To be honest, I think I need to stop thinking of it as getting there, until I am home, my final home in Heaven, until then, hopefully I can enjoy the journey, and stop asking if we are there yet!

Monday, February 2, 2009

Children say the Darndest Thing

It is a saying we hear all the time, but they do, don't they?

We homeschool and my oldest is 6, she is working on adding and likes to use her fingers. Although now she is adding double digits. Her three year old sister offered as walking through the living room, let me know if you need my hands, wiggling her fingers. 20 fingers helps when adding double digits, I smiled at her sisterly offer.
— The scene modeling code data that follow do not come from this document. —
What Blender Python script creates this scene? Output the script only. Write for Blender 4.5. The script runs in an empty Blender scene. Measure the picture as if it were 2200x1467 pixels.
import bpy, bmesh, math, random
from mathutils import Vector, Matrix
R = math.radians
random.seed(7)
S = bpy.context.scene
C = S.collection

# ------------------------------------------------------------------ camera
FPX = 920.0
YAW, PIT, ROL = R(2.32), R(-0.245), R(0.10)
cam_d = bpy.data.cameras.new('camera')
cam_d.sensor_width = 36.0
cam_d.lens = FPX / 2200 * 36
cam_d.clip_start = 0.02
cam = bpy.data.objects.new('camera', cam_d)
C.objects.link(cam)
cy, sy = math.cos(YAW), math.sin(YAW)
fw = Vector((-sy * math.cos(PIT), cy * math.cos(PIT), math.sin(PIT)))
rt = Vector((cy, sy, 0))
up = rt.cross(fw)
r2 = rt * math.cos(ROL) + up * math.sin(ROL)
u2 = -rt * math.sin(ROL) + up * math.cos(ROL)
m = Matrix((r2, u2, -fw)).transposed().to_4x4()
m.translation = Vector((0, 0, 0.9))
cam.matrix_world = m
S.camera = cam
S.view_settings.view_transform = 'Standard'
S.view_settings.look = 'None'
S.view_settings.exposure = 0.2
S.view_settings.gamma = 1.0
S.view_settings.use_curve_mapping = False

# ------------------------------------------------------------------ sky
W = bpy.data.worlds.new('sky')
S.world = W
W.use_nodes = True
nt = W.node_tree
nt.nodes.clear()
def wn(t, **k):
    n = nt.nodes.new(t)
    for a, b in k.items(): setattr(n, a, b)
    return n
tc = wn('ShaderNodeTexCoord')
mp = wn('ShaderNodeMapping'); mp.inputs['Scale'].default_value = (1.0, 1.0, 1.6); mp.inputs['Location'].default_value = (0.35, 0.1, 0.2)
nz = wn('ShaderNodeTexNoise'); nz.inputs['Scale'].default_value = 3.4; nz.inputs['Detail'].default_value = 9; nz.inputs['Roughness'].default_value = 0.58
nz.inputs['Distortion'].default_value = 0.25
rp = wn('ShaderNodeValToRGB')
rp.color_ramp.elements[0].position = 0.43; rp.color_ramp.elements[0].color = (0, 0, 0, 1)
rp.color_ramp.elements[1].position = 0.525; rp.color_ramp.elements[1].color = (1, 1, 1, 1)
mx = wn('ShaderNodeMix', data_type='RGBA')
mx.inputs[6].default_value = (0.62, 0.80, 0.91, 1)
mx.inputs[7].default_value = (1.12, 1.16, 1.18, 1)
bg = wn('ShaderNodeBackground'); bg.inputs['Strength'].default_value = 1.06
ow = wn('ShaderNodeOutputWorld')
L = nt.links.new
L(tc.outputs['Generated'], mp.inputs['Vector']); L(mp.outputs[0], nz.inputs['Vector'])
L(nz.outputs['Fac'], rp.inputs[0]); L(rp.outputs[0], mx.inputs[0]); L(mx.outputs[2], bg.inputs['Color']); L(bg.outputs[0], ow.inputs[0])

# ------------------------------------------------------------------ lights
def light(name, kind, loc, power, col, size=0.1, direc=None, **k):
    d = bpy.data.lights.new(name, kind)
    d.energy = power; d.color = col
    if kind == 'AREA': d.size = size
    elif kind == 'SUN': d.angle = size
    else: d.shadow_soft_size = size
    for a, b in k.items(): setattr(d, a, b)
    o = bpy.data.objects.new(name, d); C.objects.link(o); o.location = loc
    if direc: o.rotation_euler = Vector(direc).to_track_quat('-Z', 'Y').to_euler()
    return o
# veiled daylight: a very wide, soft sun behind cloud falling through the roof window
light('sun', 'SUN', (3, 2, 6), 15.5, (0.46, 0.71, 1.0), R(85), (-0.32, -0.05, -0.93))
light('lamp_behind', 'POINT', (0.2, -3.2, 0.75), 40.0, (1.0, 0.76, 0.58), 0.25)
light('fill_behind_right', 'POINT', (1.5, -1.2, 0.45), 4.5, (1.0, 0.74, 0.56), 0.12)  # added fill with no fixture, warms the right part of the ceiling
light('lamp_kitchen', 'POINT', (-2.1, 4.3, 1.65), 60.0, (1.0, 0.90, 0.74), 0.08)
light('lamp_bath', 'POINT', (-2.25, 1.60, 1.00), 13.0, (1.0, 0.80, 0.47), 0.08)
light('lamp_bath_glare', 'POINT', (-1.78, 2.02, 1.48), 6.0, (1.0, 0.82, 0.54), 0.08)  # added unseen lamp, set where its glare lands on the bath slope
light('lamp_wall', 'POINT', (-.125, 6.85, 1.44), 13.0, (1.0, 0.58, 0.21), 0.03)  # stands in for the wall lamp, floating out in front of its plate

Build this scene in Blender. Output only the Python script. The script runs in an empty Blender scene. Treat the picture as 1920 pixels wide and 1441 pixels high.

The newest phrase going through schools it seems is, "you get what you get and you don't throw a fit!" My three year old uses it on a daily basis, mostly to herself. While watching Road to Avonlea the movie last week, she looked at me, and said, "mom, they just don't get it, you get what you get and you don't throw a fit!"

Again, a movie, she was watching the new American Girl movie. The boy in the movie bumps his head. She could feel the tears welling in her eyes and had no idea what to do so she started laughing. I asked why she was laughing, she said, "because I feel like crying, I don't know what to do!"

And finally, this was a few years ago. My oldest was sharing with me after dance that one of her friends had told her that her grandpa had died. I had not prepared her for a situation like this and curious how she would respond, I asked, "did you tell your friend you were sorry?" She said, "MOM! I didn't do it!"

I love kids and the things they say! Feel free to share any stories you have!